◆ Written task: Every line below must be reproduced exactly. Copy them all.

◆ Data:
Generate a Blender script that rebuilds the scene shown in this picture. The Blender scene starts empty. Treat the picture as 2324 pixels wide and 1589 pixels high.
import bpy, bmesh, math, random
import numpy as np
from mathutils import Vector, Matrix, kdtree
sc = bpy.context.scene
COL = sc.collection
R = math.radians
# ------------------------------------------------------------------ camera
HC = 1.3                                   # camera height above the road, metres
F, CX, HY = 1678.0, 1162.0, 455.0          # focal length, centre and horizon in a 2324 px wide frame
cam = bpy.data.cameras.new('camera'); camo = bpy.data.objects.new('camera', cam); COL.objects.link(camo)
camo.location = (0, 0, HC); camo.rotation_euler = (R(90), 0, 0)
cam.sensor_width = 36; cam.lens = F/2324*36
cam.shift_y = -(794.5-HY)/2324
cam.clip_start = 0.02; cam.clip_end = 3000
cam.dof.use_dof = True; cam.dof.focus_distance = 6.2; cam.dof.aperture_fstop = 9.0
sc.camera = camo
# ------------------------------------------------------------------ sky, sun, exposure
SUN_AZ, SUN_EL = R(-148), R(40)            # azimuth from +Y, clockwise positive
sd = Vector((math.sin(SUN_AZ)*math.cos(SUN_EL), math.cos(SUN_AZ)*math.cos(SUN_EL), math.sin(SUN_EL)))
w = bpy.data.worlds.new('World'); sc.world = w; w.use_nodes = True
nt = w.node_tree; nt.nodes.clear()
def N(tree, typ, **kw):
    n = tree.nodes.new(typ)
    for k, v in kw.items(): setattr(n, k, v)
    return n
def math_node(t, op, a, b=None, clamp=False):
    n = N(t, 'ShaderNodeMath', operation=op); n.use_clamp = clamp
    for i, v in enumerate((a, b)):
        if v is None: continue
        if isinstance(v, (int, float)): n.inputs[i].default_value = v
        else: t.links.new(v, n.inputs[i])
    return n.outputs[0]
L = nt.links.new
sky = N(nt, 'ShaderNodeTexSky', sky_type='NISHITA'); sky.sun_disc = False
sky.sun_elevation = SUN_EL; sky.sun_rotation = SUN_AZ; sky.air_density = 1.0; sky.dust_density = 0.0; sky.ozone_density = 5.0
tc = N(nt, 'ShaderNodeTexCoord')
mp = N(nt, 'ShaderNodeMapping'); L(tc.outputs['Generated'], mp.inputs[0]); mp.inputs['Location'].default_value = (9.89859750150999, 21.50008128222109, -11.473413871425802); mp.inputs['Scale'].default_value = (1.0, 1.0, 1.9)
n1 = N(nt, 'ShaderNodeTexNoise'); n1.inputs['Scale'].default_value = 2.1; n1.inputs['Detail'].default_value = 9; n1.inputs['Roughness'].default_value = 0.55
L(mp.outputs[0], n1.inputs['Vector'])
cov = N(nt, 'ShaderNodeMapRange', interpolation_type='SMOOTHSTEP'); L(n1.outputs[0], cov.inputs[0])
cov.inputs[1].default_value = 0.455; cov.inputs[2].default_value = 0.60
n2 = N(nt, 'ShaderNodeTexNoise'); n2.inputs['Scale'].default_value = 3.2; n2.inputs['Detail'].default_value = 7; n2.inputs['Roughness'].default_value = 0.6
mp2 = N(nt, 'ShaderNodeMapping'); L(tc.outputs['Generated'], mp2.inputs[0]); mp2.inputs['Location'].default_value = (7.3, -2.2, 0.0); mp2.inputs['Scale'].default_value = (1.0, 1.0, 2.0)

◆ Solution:
Generate a Blender script that rebuilds the scene shown in this picture. The Blender scene starts empty. Treat the picture as 2324 pixels wide and 1589 pixels high.
import bpy, bmesh, math, random
import numpy as np
from mathutils import Vector, Matrix, kdtree
sc = bpy.context.scene
COL = sc.collection
R = math.radians
# ------------------------------------------------------------------ camera
HC = 1.3                                   # camera height above the road, metres
F, CX, HY = 1678.0, 1162.0, 455.0          # focal length, centre and horizon in a 2324 px wide frame
cam = bpy.data.cameras.new('camera'); camo = bpy.data.objects.new('camera', cam); COL.objects.link(camo)
camo.location = (0, 0, HC); camo.rotation_euler = (R(90), 0, 0)
cam.sensor_width = 36; cam.lens = F/2324*36
cam.shift_y = -(794.5-HY)/2324
cam.clip_start = 0.02; cam.clip_end = 3000
cam.dof.use_dof = True; cam.dof.focus_distance = 6.2; cam.dof.aperture_fstop = 9.0
sc.camera = camo
# ------------------------------------------------------------------ sky, sun, exposure
SUN_AZ, SUN_EL = R(-148), R(40)            # azimuth from +Y, clockwise positive
sd = Vector((math.sin(SUN_AZ)*math.cos(SUN_EL), math.cos(SUN_AZ)*math.cos(SUN_EL), math.sin(SUN_EL)))
w = bpy.data.worlds.new('World'); sc.world = w; w.use_nodes = True
nt = w.node_tree; nt.nodes.clear()
def N(tree, typ, **kw):
    n = tree.nodes.new(typ)
    for k, v in kw.items(): setattr(n, k, v)
    return n
def math_node(t, op, a, b=None, clamp=False):
    n = N(t, 'ShaderNodeMath', operation=op); n.use_clamp = clamp
    for i, v in enumerate((a, b)):
        if v is None: continue
        if isinstance(v, (int, float)): n.inputs[i].default_value = v
        else: t.links.new(v, n.inputs[i])
    return n.outputs[0]
L = nt.links.new
sky = N(nt, 'ShaderNodeTexSky', sky_type='NISHITA'); sky.sun_disc = False
sky.sun_elevation = SUN_EL; sky.sun_rotation = SUN_AZ; sky.air_density = 1.0; sky.dust_density = 0.0; sky.ozone_density = 5.0
tc = N(nt, 'ShaderNodeTexCoord')
mp = N(nt, 'ShaderNodeMapping'); L(tc.outputs['Generated'], mp.inputs[0]); mp.inputs['Location'].default_value = (9.89859750150999, 21.50008128222109, -11.473413871425802); mp.inputs['Scale'].default_value = (1.0, 1.0, 1.9)
n1 = N(nt, 'ShaderNodeTexNoise'); n1.inputs['Scale'].default_value = 2.1; n1.inputs['Detail'].default_value = 9; n1.inputs['Roughness'].default_value = 0.55
L(mp.outputs[0], n1.inputs['Vector'])
cov = N(nt, 'ShaderNodeMapRange', interpolation_type='SMOOTHSTEP'); L(n1.outputs[0], cov.inputs[0])
cov.inputs[1].default_value = 0.455; cov.inputs[2].default_value = 0.60
n2 = N(nt, 'ShaderNodeTexNoise'); n2.inputs['Scale'].default_value = 3.2; n2.inputs['Detail'].default_value = 7; n2.inputs['Roughness'].default_value = 0.6
mp2 = N(nt, 'ShaderNodeMapping'); L(tc.outputs['Generated'], mp2.inputs[0]); mp2.inputs['Location'].default_value = (7.3, -2.2, 0.0); mp2.inputs['Scale'].default_value = (1.0, 1.0, 2.0)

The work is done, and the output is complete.